All Aeromotive EFI Bypass Regulators allow intake manifold pressure, vacuum and boost, to affect the regulated fuel pressure. When a fuel pressure regulator is referenced to manifold pressure, it acts to mirror manifold pressure changes with equal changes in fuel rail pressure resulting in lower fuel rail pressure with manifold vacuum and higher fuel rail pressure with boost. The effect occurs on a 1:1 ratio, where the regulator raises and lowers fuel pressure in sync with the change in manifold pressure.

When calculating the injector size needed for a forced induction engine, it's critical to account for boost reference, or the lack of it. Failing to account for a shrinking injector flow rate (because a bypass regulator with boost reference is not installed) could cause an unexpected lean condition in boost. The argument for reducing fuel pressure with manifold vacuum is the same as for raising it with boost; it works to keep injector flow consistent. The use of a vacuum reference is applicable to both naturally aspirated and boosted engines, but works to reduce fuel rail pressure when the manifold is in vacuum. This prevents injector over-flow (injector acts larger than it's rated) when the engine need less fuel.

Installing an Aeromotive EFI bypass regulator and connecting the vacuum/boost port to the intake manifold allows the regulator to take dynamic control of the fuel rail pressure. This enables the regulator to monitor manifold pressure and change fuel rail pressure as needed in order to maintain the necessary difference, or what is called "differential pressure".

Differential Pressure:

Affects fuel flow through the injector and can change what size injector will be needed to support peak horse power and what fuel pump and regulator are suitable. It can even change how the fuel system is installed in the vehicle and how the ECU is calibrated to achieve optimal performance. It's simply the difference between two pressures, in this case between fuel rail pressure and manifold pressure and is found by comparing the two pressures and subtracting the lower pressure from the higher. It can get tricky when dealing with vacuum in the intake, as this is a negative number. For example, take an engine with base pressure of 43 PSI and -6 PSI vacuum (12" HG). The equation looks like this: 43 PSI - (-6 PSI) = ?? PSI. The rule is, when subtracting a negative number from a positive number, add the two numbers together (change the two minus signs into one plus sign) The answer is 43 + 6 = 49 PSI differential.

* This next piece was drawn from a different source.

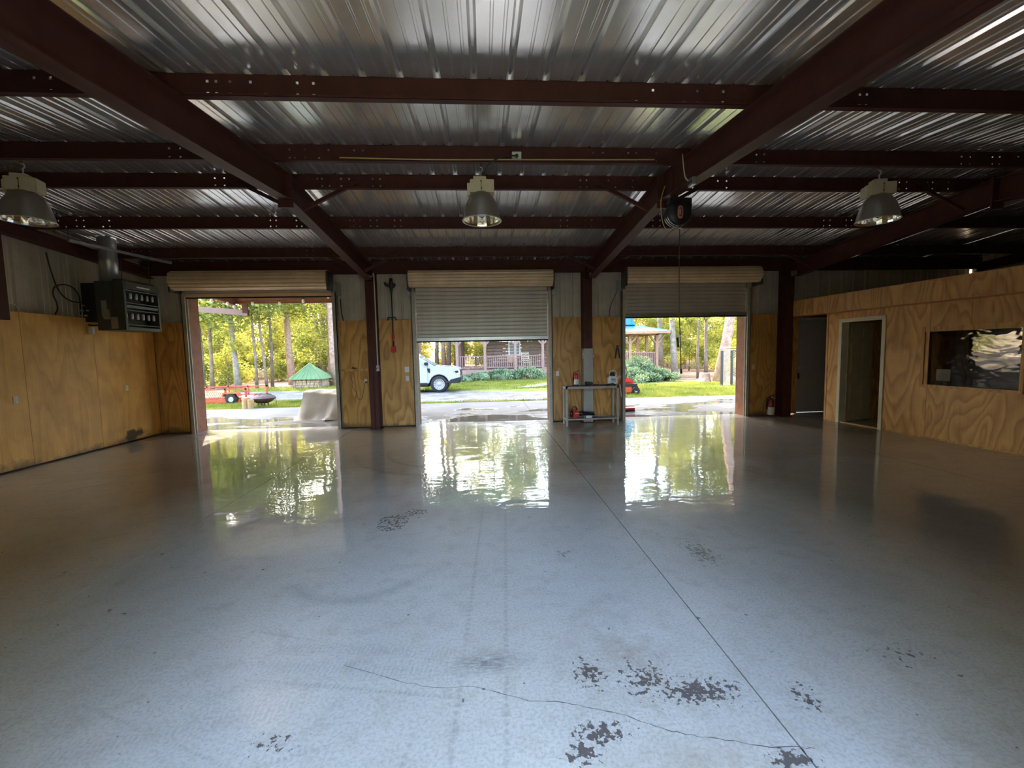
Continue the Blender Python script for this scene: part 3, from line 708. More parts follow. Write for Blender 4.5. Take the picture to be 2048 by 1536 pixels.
# junction box, cables along the purlin
p = P(1033, 315, 1, 5.14)
t = thing('junction_box', 'grey junction box on the purlin beside the lamp without heater', 'electrical box', (p.x, 5.155, p.z))
t['label'] = 'grey square junction box on purlin with black cable to lamp'
MB().box(-.055, .055, -.045, .012, -.055, .055).build('box', M['galv'], t, bevel=.004)
MB().cyl((0, -.045, 0), (0, -.07, 0), .02).build('cable_gland', M['black'], t)
def cable(name, label, pts, r, mat, cat='cable', sub=4):
    pts = [Vector(q) for q in pts]; out = []
    for i in range(len(pts)-1):
        p0, p1, p2, p3 = pts[max(i-1, 0)], pts[i], pts[i+1], pts[min(i+2, len(pts)-1)]
        for k in range(sub):
            s = k/sub; out.append(.5*((2*p1)+(p2-p0)*s+(2*p0-5*p1+4*p2-p3)*s*s+(3*p1-p0-3*p2+p3)*s**3))
    out.append(pts[-1])
    return tag(MB().tube(out, r, 6).build(name, mat, smooth=True), label, cat)
lx = L0.location.x
cable('power_cable', 'black cable drooping from junction box to the lamp below', [(p.x-.01, 5.08, p.z-.005), (p.x-.12, 5.06, p.z-.02), (lx+.2, 5.06, p.z-.05), (lx+.08, 5.08, 3.84), (lx+.03, 5.11, 3.72)], .009, M['black'])
cable('power_cable', 'thin yellowed cable stapled along the purlin above the lamps', [(-1.6, 5.10, zpur(5.17)+.03), (-.6, 5.095, zpur(5.17)+.015), (.3, 5.09, zpur(5.17)+.02), (1.2, 5.095, zpur(5.17)+.028), (2.1, 5.10, zpur(5.17)+.04)], .007, M['yellow'])

# unit heater on the left
HY = 8.12; hx1 = P(249, 610, 1, HY).x; hx0 = P(191, 610, 1, HY).x
hz0, hz1 = P(249, 660, 1, HY).z, P(249, 561, 1, HY).z; HY1 = P(320, 612, 0, hx1).y
HL = HY1-HY; HD = hx1-hx0; HH = hz1-hz0
t = thing('unit_heater', 'dark olive gas unit heater hung over the left plywood wall', 'heater', (hx0, HY, hz0))
MB().box(0, HD-.18, 0, HL, 0, HH).build('cabinet', M['heater'], t, bevel=.008)
MB().box(HD-.18, HD-.175, .02, HL-.02, .05, HH-.12).build('outlet_cavity', M['heater_dark'], t)
m = MB()
for y0, y1, z0, z1 in ((0, .05, 0, HH), (HL-.05, HL, 0, HH), (.05, HL-.05, HH-.13, HH), (.05, HL-.05, 0, .06)): m.box(HD-.18, HD, y0, y1, z0, z1)
m.build('front_frame', M['heater'], t, bevel=.004)
hm = M['heater']
for zz in (.12, .42, .50, .57, .83):
    MB().bar((HD-.02, .055, zz*HH), (HD-.02, HL-.055, zz*HH), .030, .014 if zz != .5 else .05, (.35, 0, 1)).build('louver', M['heater'], t)
for zz in (.24, .66):
    for k in range(6):
        y = .1+k*(HL-.2)/5
        MB().lathe([(.02, 0), (.026, .02), (.026, .09), (.02, .11)], (HD-.07, y, zz*HH), 8).build('burner_tube', M['galv'], t, smooth=True)
MB().box(HD, HD+.002, HL*.36, HL*.72, HH-.085, HH-.06).build('name_plate', M['paper'], t)
MB().prism([(.05, 0), (HD-.05, 0), (HD-.08, .05), (.10, .05)], HL-.12, (0, .1, HH), 'xz').build('top_cover', M['heater'], t)
bx = P(163, 600, 1, HY+.05).x-hx0
MB().box(bx, -.01, .05, .5, HH*.18, HH*.97).build('control_cabinet', M['heater_dark'], t, bevel=.004)
for k in range(5): MB().cyl((bx+.03+.03*k, -.008, HH*(.3+.1*(k % 3))), (bx+.03+.03*k, -.05, HH*(.3+.1*(k % 3))), .012+.004*(k % 2)).build('valve', M['galv'], t, smooth=True)
MB().box(.12, .20, -.03, -.001, .28*HH, .60*HH).box(.15, .24, -.04, -.001, .22*HH, .42*HH).box(.25, .36, -.012, -.001, .03*HH, .27*HH).build('warning_plate', plain('tan label plate', (.30, .26, .19), .6), t)
MB().tube([(bx-.02, .1, HH*.55), (bx-.02, .1, 0), (bx+.0, .1, -.02)], .016, 8).tube([(bx-.02, .1, .12), (bx+.1, .1, .10), (.02, .1, .10)], .016, 8).build('gas_pipe', M['iron'], t, smooth=True)
MB().box(bx+.05, bx+.13, .06, .10, -.06, .07).build('gas_tag', M['paper'], t)
fx, fy = HD*.28, .18
MB().cyl((fx, fy, HH), (fx, fy, zsheet(HY)-hz0+.0), .135, n=24).build('flue_pipe', M['galv'], t, smooth=True)
for xx, yy in ((HD-.08, .1), (HD-.08, HL-.1)): MB().cyl((xx, yy, HH), (xx, yy, zpur(HY+yy)-hz0), .006, n=6).build('hanger_rod', M['iron'], t)
a, b = P(137, 481, 2, 3.58), P(342, 526, 2, 3.58)
m = MB().bar(a, b, .042, .042)
tag(m.build('strut_channel', M['galv']), 'grey strut channel hung across the heater flue under the roof', 'channel')
for q in (a, b): MB().cyl(q, (q.x, q.y, zpur(q.y)+.02), .005, n=6).build('hanger_rod', M['iron'], bpy.data.objects['strut_channel'])
def LW(u, v, off=.05): return P(u, v, 0, XW-.1+off)
cable('power_cable', 'black cable looping on the left siding down to the heater valve', [LW(92, 505), LW(97, 525), LW(104, 548), LW(112, 570), LW(124, 590), LW(142, 602), LW(165, 606)], .011, M['black'])
cable('power_cable', 'black cable arched on left siding dropping behind the plywood', [LW(110, 629), LW(115, 618), LW(113, 605), LW(107, 592), LW(106, 580), LW(112, 572), LW(128, 569), LW(145, 575), LW(156, 588), LW(160, 605), LW(161, 625), LW(163, 640)], .011, M['black'])
cable('loose_wire', 'thin white wire loop resting on top of the left plywood', [LW(-10, 616), LW(5, 608), LW(22, 607), LW(35, 614), LW(40, 622)], .006, M['paper'])

# cord reel on the right hand frame
RY = 5.28; rc = P(1355, 428, 1, RY)
t = thing('cord_reel', 'black hanging cord reel with pale red badge under frame kink', 'cord reel', (rc.x, RY, rc.z))
MB().lathe([(.001, -.075), (.14, -.075), (.15, -.06), (.152, -.02), (.15, .06), (.14, .075), (.001, .075)], (0, 0, 0), 32, 'y').build('drum_housing', M['black'], t, smooth=True)
for k, yy in enumerate((-.045, .0, .045)): MB().tube([(.157*cos(a), yy, .157*sin(a)) for a in np.linspace(radians(195), radians(345), 22)], .0045, 6).build('guard_hoop', M['chrome'], t, smooth=True)
MB().box(-.12, .16, -.06, .06, .125, .185).build('mount_plate', M['black'], t, bevel=.01)
MB().box(.13, .165, -.05, .05, .04, .15).build('side_bracket', M['black'], t, bevel=.01)
MB().box(-.085, .0, -.02, .02, .18, zraf(RY)+.30-rc.z).build('drop_bracket', M['steel_red'], t, bevel=.004)
m = MB(); pr = []
for k in range(24):
    a = 2*pi*k/24; pr.append((.034*math.copysign(abs(cos(a))**.6, cos(a)), .078*math.copysign(abs(sin(a))**.7, sin(a))))
m.prism(pr, -.004, (0, -.076, .0), 'xz'); m.build('badge', plain('pale red badge', (.52, .20, .15), .5), t)
m = MB(); m.prism([(x*.6+.003, z*.72) for x, z in pr], -.003, (0, -.0795, .0), 'xz'); m.build('badge_centre', plain('dark red badge centre', (.16, .02, .02), .5), t)
for s in (-1, 1): MB().bar((-.004+s*.006, -.084, -.03), (-.004+s*.006, -.084, .035), .004, .003).build('badge_stroke', M['paper'], t)
MB().cyl((.03, 0, -.15), (.03, 0, -.185), .018).ball((.018, -.01, -.18), .012).ball((.046, -.01, -.18), .012).build('cord_stop', M['chrome'], t, smooth=True)
ce = P(1362, 738, 1, RY)
t2 = thing('reel_cord', 'thin dark cord hanging from the reel in front of third door', 'cord', (rc.x+.03, RY, rc.z-.18))
zc = rc.z-.18
e = ce - Vector((rc.x+.03, RY, zc)); c1 = P(1358, 672, 1, RY) - Vector((rc.x+.03, RY, zc)); c2 = P(1357, 694, 1, RY) - Vector((rc.x+.03, RY, zc))
MB().tube([(0, 0, 0), (0, 0, -.6), (.004, 0, -1.0), (c1.x+.015, 0, c1.z), (c2.x+.028, 0, c2.z), e], .0065, 6).build('cord', M['cord'], t2, smooth=True)
MB().box(c1.x-.035, c1.x+.01, -.015, .015, c1.z-.02, c1.z+.02).build('socket_head', M['paper'], t2, bevel=.006)
MB().tube([(c1.x-.02, 0, c1.z-.02), (c2.x-.004, 0, c2.z)], [.015, .013], 8).build('handle', M['black'], t2, smooth=True)
MB().tube([e, e+Vector((.004, 0, -.06))], [.012, .016], 8).build('plug', M['black'], t2, smooth=True)
cable('loose_wire', 'tan wire hanging beside the cord reel', [P(1330, 372, 1, 5.2), P(1322, 400, 1, 5.2), P(1323, 430, 1, 5.2), P(1328, 452, 1, 5.2), P(1337, 460, 1, 5.2), P(1348, 455, 1, 5.2)], .005, M['yellow'])
q = P(1385, 364, 0, 2.32)
t = thing('outlet_box', 'small metal outlet box on the frame above the cord reel', 'outlet', (2.335, q.y, q.z))
MB().box(-.04, 0, -.055, .055, -.04, .04).build('box', M['galv'], t, bevel=.003)
for s in (-1, 1): MB().box(-.044, -.04, s*.025-.014, s*.025+.014, -.018, .018).build('socket', M['black'], t)
cable('power_cable', 'cream cable from the outlet box up to the purlin', [(2.30, q.y+.05, q.z+.03), (2.29, q.y+.12, q.z+.12), (2.29, q.y+.18, zraf(q.y)+.33)], .007, M['beige'])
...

Calculating the difference with boost is simple subtraction.

Calibration tables can be (and are) used to compensate for these significant variations in injector flow... but there's no ECU programming magic that can preserve the physical size of the injector, 100% duty cycle is 100% duty cycle. Differential Pressure is Differential Pressure. You either maintain it or you don't and live with the consequences. Without vacuum/boost reference games have to be played with injector sizing, base fuel pressure, and engine management calibration. Forced induction applications with a blower or turbo are especially disadvantaged without boost reference, but all engines are affected one way or another. The bottom line -- when compromises are made, consequences are inevitable.

Don't compromise fuel delivery to your engine, especially if high performance is your goal. The proper vacuum/boost connection for an Aeromotive bypass regulator requires a length of 5/32" vacuum line to be routed from the intake manifold plenum, after the throttle body, to the port in the regulator cap. Be certain to set base fuel pressure with the vacuum/boost line disconnected when the engine is running. For TBI engines where the injector is above the throttle blade(s), the vacuum/boost port should be left disconnected and open to atmosphere, never blocked or plugged.